==== EXERCISE DATA

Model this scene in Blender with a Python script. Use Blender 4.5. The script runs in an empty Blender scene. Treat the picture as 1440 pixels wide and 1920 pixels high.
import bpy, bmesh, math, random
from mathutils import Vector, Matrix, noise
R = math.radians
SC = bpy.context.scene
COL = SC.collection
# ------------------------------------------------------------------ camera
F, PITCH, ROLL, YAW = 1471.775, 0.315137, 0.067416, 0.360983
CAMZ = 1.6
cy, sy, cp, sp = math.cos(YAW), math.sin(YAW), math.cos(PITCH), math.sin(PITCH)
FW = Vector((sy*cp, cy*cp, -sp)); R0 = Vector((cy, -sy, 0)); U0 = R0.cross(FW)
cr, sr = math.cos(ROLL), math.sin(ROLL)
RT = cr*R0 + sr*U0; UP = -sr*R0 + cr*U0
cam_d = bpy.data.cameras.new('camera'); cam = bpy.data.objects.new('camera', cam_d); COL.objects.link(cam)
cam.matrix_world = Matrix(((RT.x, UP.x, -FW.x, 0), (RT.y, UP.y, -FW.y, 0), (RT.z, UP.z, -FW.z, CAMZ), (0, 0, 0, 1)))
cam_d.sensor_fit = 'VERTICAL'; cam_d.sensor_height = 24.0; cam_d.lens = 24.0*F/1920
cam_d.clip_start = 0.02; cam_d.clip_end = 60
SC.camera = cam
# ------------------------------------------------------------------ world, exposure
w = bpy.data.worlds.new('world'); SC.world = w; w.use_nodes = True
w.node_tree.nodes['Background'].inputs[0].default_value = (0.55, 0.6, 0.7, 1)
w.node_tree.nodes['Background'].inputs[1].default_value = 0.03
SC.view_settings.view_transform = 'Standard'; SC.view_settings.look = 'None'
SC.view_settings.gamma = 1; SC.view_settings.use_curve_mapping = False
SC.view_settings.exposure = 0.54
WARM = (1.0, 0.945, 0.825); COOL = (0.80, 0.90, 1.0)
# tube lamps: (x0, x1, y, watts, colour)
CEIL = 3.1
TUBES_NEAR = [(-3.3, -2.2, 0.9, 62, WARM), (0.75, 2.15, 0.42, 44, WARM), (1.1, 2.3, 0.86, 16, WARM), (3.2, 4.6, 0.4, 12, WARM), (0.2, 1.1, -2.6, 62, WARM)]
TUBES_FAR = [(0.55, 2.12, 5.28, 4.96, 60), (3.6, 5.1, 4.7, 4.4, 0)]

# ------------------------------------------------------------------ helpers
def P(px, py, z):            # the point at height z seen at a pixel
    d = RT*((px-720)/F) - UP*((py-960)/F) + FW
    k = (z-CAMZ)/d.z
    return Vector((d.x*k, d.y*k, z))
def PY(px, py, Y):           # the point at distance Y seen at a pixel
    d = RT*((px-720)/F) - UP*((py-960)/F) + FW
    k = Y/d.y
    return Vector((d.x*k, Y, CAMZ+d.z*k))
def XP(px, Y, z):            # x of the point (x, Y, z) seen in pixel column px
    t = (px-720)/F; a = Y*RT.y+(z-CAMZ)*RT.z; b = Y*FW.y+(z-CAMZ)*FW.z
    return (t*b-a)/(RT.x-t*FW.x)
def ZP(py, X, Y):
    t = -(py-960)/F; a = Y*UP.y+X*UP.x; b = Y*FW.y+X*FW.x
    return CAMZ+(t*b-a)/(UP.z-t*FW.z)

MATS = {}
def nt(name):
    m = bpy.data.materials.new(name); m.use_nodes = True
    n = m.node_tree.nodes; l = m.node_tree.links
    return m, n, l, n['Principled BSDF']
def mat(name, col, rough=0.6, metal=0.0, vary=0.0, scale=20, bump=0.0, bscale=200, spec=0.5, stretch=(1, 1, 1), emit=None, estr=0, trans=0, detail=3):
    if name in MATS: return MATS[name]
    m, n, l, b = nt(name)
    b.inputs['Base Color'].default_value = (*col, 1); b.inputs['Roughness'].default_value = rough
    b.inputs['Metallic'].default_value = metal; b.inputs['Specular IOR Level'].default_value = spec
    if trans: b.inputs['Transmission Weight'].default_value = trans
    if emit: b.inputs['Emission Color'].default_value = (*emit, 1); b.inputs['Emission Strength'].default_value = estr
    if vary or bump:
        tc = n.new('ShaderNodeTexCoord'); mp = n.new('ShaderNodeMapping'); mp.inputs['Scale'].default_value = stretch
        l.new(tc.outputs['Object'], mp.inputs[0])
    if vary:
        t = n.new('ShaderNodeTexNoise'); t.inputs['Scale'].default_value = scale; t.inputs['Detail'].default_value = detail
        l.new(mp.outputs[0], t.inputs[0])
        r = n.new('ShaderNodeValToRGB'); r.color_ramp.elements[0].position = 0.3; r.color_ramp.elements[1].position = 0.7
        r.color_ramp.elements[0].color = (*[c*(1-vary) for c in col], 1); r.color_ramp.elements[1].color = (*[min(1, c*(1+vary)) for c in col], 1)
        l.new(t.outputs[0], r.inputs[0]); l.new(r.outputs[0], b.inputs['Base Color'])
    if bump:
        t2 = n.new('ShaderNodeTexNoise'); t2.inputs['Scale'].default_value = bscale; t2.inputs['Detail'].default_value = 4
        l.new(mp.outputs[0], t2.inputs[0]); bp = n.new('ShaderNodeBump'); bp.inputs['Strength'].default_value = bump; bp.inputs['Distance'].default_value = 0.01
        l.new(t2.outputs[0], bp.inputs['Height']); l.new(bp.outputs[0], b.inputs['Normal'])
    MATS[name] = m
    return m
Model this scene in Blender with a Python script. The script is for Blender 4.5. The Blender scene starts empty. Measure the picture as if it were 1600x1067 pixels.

========

> _WHAT THIS TASK INVOLVES_
Pull out every line holding "pixels" from the records above, and copy it.

> _THE RESULT_
Model this scene in Blender with a Python script. Use Blender 4.5. The script runs in an empty Blender scene. Treat the picture as 1440 pixels wide and 1920 pixels high.
Model this scene in Blender with a Python script. The script is for Blender 4.5. The Blender scene starts empty. Measure the picture as if it were 1600x1067 pixels.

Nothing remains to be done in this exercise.